The future will not be secured by more islands.
It will be secured when we begin thinking in terms of pipelines, protocols, and communal handoffs. It will be secured when organizations stop behaving like isolated proprietors of Jewish life and start behaving like stewards of a common civilizational project. It will be secured when we understand that the task is not merely to offer Jewish content, but to create Jewish progression.
This is why I believe the next chapter of communal renewal must be organizational as much as ideological. We do not need less meaning. We need more structure in service of meaning. We do not need less passion. We need more disciplined pathways for passion to become continuity. We do not need another generation of institutions that congratulate themselves for local success while the larger chain remains broken.
We need builders.
That, in part, is the spirit behind MOT Institute: not another talk shop, not another rhetorical exercise in lament, but a framework for asking how Jewish belonging can be built with stronger coordination, better protocols, and more serious attention to the mechanics of communal life. The issue before us is not whether Jews care. Many do. The issue is whether the system they inherit is organized well enough to carry that care forward.
Abrams has performed an important service by reminding us that erosion is real, that peoplehood must be rebuilt, and that immersive Jewish experience remains indispensable.
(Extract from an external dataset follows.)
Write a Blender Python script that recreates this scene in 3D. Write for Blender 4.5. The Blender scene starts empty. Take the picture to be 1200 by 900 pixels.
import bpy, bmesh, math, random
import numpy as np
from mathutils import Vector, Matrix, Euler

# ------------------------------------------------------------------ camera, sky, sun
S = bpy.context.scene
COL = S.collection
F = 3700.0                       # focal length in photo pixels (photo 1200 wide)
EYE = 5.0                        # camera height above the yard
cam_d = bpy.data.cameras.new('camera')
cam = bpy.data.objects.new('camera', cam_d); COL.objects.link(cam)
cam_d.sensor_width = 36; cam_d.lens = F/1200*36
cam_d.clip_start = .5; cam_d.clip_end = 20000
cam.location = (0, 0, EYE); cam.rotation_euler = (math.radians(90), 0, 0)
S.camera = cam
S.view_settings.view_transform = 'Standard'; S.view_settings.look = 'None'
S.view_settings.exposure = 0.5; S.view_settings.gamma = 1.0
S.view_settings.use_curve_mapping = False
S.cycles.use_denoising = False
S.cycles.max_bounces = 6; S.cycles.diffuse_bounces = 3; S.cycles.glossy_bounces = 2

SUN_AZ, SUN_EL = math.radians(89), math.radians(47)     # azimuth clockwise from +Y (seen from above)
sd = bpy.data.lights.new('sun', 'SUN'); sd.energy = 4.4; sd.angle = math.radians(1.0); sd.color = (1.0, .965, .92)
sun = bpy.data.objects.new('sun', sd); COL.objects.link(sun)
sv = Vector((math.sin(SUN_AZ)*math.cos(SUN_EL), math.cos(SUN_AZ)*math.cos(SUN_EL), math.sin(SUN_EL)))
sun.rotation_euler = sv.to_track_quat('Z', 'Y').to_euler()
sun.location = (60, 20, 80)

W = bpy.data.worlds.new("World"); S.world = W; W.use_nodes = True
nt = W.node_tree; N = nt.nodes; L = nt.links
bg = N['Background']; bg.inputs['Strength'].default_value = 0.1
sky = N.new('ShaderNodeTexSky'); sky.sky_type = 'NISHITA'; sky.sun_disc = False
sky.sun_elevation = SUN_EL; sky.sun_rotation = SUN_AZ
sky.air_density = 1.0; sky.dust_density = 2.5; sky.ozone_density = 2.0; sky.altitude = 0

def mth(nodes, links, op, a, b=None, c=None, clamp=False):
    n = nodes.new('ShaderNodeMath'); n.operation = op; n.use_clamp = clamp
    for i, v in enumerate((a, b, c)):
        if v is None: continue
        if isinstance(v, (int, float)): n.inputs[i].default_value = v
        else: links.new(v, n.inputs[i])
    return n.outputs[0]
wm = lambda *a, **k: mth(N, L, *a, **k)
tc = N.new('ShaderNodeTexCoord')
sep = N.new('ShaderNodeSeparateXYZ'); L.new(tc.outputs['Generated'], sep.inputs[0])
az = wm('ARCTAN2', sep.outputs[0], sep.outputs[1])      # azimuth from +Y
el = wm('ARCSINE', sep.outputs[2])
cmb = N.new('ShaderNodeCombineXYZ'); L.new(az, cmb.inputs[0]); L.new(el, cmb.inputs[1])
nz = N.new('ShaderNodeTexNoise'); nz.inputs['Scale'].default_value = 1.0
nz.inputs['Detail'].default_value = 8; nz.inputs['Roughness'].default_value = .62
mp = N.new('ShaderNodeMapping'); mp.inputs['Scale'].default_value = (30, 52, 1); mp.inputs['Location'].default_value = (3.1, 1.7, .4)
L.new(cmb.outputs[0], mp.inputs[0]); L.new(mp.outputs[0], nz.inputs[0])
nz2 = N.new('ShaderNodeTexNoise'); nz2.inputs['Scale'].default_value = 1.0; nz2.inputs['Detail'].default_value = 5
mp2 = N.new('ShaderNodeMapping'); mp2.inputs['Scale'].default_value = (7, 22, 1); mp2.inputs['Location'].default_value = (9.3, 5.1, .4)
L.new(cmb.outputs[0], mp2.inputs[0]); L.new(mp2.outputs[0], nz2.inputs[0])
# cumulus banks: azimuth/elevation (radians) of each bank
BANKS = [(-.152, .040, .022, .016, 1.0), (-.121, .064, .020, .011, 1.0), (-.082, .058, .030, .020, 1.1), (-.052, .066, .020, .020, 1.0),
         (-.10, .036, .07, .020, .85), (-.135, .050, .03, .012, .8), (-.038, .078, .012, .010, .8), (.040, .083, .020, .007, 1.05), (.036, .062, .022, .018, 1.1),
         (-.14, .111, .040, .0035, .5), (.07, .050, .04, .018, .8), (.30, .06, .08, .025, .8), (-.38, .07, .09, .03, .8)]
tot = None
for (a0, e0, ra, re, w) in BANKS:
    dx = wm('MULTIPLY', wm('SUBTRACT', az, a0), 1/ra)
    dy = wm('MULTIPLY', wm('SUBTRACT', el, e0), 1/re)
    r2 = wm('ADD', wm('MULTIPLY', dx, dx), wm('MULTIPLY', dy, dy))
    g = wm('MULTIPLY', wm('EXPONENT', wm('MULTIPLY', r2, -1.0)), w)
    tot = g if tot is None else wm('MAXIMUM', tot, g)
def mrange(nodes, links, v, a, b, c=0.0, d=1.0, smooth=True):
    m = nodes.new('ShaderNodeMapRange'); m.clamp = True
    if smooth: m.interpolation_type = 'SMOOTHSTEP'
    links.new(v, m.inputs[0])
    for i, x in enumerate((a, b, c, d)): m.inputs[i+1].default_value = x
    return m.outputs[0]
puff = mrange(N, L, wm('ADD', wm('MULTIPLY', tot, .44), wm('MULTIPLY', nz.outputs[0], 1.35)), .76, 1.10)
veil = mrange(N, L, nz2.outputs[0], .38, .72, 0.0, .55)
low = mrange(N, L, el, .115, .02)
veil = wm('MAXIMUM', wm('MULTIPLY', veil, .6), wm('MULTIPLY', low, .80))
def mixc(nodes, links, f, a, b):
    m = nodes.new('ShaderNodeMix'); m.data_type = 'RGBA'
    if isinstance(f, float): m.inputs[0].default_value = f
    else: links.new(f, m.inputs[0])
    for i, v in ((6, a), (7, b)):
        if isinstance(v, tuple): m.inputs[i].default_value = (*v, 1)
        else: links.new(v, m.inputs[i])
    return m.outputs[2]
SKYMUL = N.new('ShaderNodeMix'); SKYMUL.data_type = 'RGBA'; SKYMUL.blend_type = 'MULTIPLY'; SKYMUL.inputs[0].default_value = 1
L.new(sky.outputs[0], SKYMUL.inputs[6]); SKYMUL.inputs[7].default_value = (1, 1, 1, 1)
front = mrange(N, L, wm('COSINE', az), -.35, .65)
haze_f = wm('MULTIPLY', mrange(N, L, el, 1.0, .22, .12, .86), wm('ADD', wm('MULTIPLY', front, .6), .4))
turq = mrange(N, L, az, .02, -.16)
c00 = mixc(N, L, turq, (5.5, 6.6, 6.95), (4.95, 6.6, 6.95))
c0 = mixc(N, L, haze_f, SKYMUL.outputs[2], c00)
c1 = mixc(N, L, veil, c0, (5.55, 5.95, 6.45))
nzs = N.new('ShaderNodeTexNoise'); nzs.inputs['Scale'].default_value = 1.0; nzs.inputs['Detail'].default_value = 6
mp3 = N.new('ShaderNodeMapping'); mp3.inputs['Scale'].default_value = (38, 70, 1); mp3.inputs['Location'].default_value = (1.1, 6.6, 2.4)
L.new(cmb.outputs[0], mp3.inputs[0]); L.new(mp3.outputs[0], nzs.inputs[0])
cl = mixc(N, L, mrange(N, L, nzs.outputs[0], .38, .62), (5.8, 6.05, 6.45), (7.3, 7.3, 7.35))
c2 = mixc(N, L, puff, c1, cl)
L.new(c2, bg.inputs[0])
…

But concern is not a strategy, and inspiration is not an operating model.
If Jewish life is to grow stronger, then every institution must begin asking a sharper question: not only “What do we offer?” but “What do we lead into?” Not only “How many did we reach?” but “Whom did we retain, develop, and hand forward?” Not only “Did the event work?” but “Did the system work?”
A healthy future will not come from wishing harder. It will come from organizing better.
If you will it, you must organize it.